Unfortunately, this isn't always the case. A really busy catering service may be supplying food for multiple events on the same day, so the owner of the business may be elsewhere.

When a caterer doesn't show up in person, it just feels like you're being ripped off. You may want them to be at the wedding reception to make sure things run smoothly, especially since they're the person you've been communicating with leading up to the big day. If so, make sure this is clear at the time you're hiring the caterer. You may even want in to be in the contract.

If the caterer routinely uses assistants to oversee things on-site, rather than being there in person, you should demand to meet the assistant ahead of time — and definitely touch base with them before your wedding day to make sure you're both on the same page.

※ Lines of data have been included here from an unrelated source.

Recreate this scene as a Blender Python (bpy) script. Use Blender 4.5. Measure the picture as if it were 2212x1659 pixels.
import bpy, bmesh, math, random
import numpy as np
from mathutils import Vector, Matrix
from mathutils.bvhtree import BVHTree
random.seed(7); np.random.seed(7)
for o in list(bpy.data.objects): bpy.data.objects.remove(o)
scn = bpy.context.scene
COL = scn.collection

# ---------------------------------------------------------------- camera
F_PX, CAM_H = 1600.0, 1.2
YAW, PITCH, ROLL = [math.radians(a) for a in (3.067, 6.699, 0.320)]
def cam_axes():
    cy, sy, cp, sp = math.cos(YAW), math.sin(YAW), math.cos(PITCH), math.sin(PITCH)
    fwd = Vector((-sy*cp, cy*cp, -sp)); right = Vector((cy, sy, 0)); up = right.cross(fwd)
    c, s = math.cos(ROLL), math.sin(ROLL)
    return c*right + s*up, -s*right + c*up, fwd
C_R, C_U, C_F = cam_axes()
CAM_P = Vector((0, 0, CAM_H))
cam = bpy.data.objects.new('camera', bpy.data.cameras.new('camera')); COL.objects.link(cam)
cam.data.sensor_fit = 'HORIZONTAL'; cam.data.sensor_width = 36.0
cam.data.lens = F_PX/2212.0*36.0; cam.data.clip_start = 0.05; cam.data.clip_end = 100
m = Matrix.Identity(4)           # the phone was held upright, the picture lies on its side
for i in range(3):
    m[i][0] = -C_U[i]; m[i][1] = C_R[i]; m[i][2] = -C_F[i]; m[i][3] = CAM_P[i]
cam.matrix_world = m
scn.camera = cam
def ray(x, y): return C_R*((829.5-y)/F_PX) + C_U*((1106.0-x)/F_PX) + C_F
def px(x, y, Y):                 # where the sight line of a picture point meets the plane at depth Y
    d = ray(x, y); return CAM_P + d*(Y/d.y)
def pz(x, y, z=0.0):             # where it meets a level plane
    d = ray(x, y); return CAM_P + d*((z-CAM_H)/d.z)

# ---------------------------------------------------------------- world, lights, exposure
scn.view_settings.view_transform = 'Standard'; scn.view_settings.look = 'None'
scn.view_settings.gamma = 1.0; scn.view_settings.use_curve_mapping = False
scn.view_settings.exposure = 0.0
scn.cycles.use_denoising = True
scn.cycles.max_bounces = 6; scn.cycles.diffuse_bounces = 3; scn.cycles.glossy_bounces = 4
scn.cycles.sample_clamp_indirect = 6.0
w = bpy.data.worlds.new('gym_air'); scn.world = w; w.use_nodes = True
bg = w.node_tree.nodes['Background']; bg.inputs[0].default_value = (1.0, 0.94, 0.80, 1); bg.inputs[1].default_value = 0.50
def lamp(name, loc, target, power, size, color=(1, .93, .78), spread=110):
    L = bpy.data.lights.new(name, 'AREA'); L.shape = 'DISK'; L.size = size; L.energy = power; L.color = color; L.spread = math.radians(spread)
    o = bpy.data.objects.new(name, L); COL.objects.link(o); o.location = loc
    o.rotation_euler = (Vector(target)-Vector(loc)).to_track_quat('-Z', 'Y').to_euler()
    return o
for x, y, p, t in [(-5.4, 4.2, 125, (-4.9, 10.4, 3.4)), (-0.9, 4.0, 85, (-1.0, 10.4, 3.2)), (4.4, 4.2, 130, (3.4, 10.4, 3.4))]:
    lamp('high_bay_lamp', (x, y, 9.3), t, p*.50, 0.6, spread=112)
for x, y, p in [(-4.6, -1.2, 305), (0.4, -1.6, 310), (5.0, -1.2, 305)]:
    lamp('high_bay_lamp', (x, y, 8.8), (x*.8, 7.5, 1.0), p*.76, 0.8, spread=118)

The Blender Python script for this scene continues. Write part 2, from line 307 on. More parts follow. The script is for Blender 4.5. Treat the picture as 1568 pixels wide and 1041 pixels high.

Charging you a markup because it's a wedding

There's a reason the song, "We're in the Money" runs through the heads of some caterers when a couple planning a wedding comes to meet them. According to Consumer Reports, some caterers will charge more for a wedding than they charge for another type of event, even when providing an identical service.

We must mention that many caterers don't follow this practice. In fact, Consumer Reports found it to be about 28 percent. But if you're concerned that you're caterer does overcharge for weddings and is ripping you off, do your homework — and maybe don't mention that the event is a wedding when you initially ask for bids.

If you find through your research that you're being ripped off, Time suggests letting the caterer know that you're on to them, then ask for the caterer to do better on the price. Being direct and negotiating often works better than you'd expect.